GIVEN TASK: Would you restate all the data that follows, word for word?

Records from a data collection
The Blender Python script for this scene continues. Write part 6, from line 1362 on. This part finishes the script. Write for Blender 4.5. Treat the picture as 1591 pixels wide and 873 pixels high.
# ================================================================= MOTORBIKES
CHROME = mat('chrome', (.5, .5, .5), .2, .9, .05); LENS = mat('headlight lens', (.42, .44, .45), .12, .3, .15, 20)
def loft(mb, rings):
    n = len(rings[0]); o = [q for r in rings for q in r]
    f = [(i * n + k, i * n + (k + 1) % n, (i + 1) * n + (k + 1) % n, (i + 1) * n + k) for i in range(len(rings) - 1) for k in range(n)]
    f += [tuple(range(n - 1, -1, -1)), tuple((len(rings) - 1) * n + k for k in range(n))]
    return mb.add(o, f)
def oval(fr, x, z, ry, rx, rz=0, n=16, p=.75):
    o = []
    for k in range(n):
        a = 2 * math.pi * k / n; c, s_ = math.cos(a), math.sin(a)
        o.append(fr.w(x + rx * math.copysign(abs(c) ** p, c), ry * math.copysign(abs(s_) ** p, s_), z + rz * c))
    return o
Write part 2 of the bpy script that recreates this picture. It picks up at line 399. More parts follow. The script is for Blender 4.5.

REPLY TO THE EXERCISE:
The Blender Python script for this scene continues. Write part 6, from line 1362 on. This part finishes the script. Write for Blender 4.5. Treat the picture as 1591 pixels wide and 873 pixels high.
# ================================================================= MOTORBIKES
CHROME = mat('chrome', (.5, .5, .5), .2, .9, .05); LENS = mat('headlight lens', (.42, .44, .45), .12, .3, .15, 20)
def loft(mb, rings):
    n = len(rings[0]); o = [q for r in rings for q in r]
    f = [(i * n + k, i * n + (k + 1) % n, (i + 1) * n + (k + 1) % n, (i + 1) * n + k) for i in range(len(rings) - 1) for k in range(n)]
    f += [tuple(range(n - 1, -1, -1)), tuple((len(rings) - 1) * n + k for k in range(n))]
    return mb.add(o, f)
def oval(fr, x, z, ry, rx, rz=0, n=16, p=.75):
    o = []
    for k in range(n):
        a = 2 * math.pi * k / n; c, s_ = math.cos(a), math.sin(a)
        o.append(fr.w(x + rx * math.copysign(abs(c) ** p, c), ry * math.copysign(abs(s_) ** p, s_), z + rz * c))
    return o
Write part 2 of the bpy script that recreates this picture. It picks up at line 399. More parts follow. The script is for Blender 4.5.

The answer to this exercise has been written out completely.